Por força desse dilema é que, não raro, nos deparamos com agressões físicas do homem contra mulher deixando-a lesionada e tomada por um sentimento de impotência e baixa autoestima.  Esses fatos deram origem à conhecida “lei Maria da Penha”. Permito-me fazer uma breve digressão para lembrar que no Direito Penal estudamos os crimes que deixam vestígios, como acontece, em regra, com os crimes falimentares onde os vestígios da prática criminosa ficam documentalmente materializados.

Pois bem, as agressões físicas geralmente praticadas pelo homem contra a mulher são facilmente comprovadas ante os vestígios concretos de sua ocorrência, podendo ficar materializadas através do exame de corpo de delito. Nessa atmosfera de violência surge a prática de uma modalidade de agressão sub-reptícia, dotada de sutileza, sem deixar vestígios, onde se aperfeiçoa igualmente o delito de forma cruel e com resultados lesivos.  Na maioria dos casos, irreversíveis.

É comum em Varas de Família mães se valerem de expedientes oblíquos visando ao afastamento entre pai e filho.

Existe, contudo, uma hipótese particularizada de agressão, ou seja, aquela consubstanciada na imputação falsa de abuso sexual do pai contra a filha.

Um objetivo comum, nesse tipo de denúncia, é o desejo da mãe de transferir para seu atual companheiro o vínculo afetivo que a filha naturalmente mantém, ou deveria manter, com seu pai biológico. Essa conduta ardilosa e ilícita tem alcançado êxito, pois permite à mãe constituir novo núcleo familiar, sem a indesejável figura do ex-marido. Por outro lado, é um golpe fatal na própria filha, impondo-lhe a condição de órfã de pai vivo, ou, quando menos, condenando-lhe a viver tomada pela dúvida.

Aí surge, a meu ver, o momento para uma advertência relevante. É que essas denúncias, na sua expressiva maioria são feitas através de declaração unilateral da mãe e aceitas pelos órgãos de apoio psicológico/assistência social, que elaboram laudos sugerindo a imediata suspensão da visitação.

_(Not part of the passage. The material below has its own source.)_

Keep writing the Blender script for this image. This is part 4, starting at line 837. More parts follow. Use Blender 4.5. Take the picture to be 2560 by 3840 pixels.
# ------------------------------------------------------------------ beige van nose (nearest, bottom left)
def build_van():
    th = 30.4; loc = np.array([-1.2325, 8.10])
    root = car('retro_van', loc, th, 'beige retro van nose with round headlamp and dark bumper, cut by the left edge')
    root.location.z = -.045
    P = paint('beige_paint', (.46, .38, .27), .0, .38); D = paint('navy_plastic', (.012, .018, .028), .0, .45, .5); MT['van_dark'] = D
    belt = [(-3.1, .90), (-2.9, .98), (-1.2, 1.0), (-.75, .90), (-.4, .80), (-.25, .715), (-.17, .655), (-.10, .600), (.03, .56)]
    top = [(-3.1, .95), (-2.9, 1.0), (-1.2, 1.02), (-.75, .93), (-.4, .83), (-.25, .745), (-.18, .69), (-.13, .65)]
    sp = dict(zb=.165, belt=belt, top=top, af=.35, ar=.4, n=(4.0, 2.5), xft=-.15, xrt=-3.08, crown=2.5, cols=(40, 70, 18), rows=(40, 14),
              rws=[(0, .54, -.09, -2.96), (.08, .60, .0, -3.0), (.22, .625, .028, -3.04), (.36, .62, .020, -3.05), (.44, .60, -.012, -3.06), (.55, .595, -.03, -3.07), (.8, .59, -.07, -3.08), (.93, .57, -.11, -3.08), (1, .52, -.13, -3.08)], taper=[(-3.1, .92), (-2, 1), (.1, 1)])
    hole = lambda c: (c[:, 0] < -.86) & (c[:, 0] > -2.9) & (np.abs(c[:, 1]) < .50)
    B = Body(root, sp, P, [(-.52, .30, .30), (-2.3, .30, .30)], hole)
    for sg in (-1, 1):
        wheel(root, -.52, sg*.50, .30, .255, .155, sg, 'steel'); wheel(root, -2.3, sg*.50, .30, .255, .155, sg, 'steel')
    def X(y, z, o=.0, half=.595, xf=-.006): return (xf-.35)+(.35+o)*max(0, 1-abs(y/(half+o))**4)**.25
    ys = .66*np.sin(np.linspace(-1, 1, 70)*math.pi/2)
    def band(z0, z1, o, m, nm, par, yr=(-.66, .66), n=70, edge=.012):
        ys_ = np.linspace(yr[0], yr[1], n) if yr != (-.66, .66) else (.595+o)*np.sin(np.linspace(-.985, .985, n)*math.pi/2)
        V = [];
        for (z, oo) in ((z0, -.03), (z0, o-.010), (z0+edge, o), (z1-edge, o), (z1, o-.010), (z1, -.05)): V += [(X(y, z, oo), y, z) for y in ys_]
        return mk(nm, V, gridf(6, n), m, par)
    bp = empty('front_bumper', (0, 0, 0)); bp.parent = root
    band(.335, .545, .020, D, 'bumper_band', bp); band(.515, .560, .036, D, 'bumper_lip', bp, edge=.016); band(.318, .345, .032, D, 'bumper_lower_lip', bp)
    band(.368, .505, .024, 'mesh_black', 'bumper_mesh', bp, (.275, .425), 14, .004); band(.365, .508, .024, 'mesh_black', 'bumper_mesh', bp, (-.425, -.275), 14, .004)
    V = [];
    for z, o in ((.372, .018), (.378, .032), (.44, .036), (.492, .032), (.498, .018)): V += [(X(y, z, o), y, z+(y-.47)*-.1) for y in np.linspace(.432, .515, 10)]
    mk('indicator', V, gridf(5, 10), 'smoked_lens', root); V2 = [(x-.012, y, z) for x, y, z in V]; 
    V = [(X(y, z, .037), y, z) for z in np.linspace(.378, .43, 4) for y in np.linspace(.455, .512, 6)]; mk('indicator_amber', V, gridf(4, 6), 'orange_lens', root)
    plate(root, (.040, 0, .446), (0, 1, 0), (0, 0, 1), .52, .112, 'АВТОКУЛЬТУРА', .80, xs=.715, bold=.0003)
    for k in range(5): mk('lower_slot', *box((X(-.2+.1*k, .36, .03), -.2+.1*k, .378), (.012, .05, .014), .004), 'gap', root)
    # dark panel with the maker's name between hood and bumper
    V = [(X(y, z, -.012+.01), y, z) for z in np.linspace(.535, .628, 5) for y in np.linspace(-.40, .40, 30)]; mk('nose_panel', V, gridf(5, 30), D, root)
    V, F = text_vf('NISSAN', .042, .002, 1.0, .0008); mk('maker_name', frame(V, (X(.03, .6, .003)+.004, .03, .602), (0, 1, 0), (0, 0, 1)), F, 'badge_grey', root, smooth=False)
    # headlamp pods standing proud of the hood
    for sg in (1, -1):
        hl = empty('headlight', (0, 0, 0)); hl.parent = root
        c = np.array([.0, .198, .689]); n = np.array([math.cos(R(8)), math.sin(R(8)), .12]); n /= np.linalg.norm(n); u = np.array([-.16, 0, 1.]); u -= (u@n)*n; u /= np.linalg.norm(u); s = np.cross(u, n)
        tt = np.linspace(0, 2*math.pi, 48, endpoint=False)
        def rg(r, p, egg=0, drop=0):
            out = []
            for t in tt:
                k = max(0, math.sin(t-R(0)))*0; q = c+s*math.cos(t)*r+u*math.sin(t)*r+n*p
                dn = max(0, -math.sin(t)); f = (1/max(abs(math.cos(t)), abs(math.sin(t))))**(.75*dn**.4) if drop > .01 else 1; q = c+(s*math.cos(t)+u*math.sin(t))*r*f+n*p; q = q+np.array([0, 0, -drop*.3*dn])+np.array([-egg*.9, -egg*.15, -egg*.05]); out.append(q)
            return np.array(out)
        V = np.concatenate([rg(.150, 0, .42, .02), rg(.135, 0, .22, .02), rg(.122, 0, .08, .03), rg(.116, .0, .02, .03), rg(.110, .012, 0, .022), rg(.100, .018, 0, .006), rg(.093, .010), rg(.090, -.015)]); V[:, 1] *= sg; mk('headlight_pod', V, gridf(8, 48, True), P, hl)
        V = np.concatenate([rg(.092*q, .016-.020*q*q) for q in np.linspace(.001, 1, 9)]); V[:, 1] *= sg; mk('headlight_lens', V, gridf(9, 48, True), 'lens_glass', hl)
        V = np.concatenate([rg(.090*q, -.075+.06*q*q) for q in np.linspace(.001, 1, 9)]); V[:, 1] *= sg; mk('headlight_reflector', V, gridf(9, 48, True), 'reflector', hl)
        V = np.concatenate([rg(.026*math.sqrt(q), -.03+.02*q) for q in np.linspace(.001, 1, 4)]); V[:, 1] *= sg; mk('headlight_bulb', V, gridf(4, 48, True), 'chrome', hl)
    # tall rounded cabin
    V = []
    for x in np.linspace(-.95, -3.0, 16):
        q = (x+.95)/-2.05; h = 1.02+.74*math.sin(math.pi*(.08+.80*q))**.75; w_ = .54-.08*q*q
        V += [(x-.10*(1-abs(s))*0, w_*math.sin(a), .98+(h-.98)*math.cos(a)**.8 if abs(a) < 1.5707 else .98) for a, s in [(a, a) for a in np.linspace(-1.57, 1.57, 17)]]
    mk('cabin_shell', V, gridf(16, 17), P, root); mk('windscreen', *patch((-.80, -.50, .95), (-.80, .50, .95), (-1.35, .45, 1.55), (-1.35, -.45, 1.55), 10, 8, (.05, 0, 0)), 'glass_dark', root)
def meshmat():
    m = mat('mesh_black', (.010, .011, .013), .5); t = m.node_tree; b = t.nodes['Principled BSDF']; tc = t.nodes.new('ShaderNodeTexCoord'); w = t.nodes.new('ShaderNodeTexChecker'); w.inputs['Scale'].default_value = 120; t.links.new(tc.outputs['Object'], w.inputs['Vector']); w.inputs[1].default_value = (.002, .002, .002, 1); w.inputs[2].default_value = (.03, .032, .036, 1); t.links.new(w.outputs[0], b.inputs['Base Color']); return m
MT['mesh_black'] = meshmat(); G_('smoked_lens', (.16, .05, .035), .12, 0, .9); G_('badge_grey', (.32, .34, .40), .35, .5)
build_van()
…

Os magistrados, preocupados com a situação emergencial, acolhem o pedido de suspensão da visitação sem audiência da parte contrária. Enfatize-se que o pai nem é chamado pela equipe de apoio.  Com esse quadro de rematada injustiça, está disparado o golpe fatal. A demora na tramitação do processo, as sucessivas exigências de laudos técnicos, a cessação do convívio, todas essas circunstâncias fazem desaparecer muito rapidamente a imagem paterna. A suspensão ad cautelam do direito de visitação cria um amplo espaço para a guardiã prosseguir na sua atuação de induzir a filha a repudiar o pai, criando os mais diversos obstáculos à manutenção dos naturais vínculos afetivos.  É um ilícito engenhoso que não deixa rastro e, ipso facto, de difícil ou quiçá impossível configuração.

Em muito pouco tempo, sedimenta-se um afastamento entre pai e filha, consolidando-se um vazio na vida da menor.  A reaproximação entre ambos cada vez se tornará mais difícil e somente será possível se a mãe cair em si e perceber o mal que ela vem causando à própria filha.

Em suma, a advertência que se impõe fazer neste momento é no sentido de que os operadores do Direito e seus auxiliares cortem o mal pela raiz, usando o instrumento legal de forma eficaz e imediata, porque, caso venha a demorar a intervenção rigorosa do Estado-juiz, certamente será impossível, após o decurso de algum tempo, juntar os fragmentos da personalidade que se decompôs diante de um litígio, transformando uma menina hígida física e emocionalmente em uma pessoa adulta indefesa e desequilibrada.

Nesse contexto podemos ver as falsas denúncias de acusação de abuso sexual infantil como uma violência psicológica imputada pela mãe ao genitor, com reflexos nefastos à sua própria filha, esta que, além de perder a família paterna, passa a ser alvo de um conjunto de atitudes, expressões e ações dirigidas pela mãe a ela (filha) com o objetivo de deturpar a realidade.

Nos processos judiciais, na sua expressiva maioria, a guarda sobre os filhos é concedida à mulher, olvidando-se que os pais, na atualidade, exercem sobre os mesmos uma assistência em igualdade de condições com as mães.

A mulher que se vale dessa condição para auferir algum benefício pessoal transgride o poder familiar. Assim, a mãe que acusa falsamente o pai de abusar de sua própria filha faz uso desse poder familiar de forma perversa, mostrando um comportamento desviante que exige um limite, seja para submeter-se a um tratamento psiquiátrico ou, quando não for o caso, submeter-se à severa aplicação da Lei.

Como já disse no início do trabalho, o Direito é feito de uma história do cotidiano. Ao juiz, cabe aplicar a lei, modificando a triste história de violência. Um passo inicial para tanto é não admitir no limiar do litígio um afastamento entre pai e filho, evitando o enorme risco de criar um vazio impreenchível na relação entre ambos.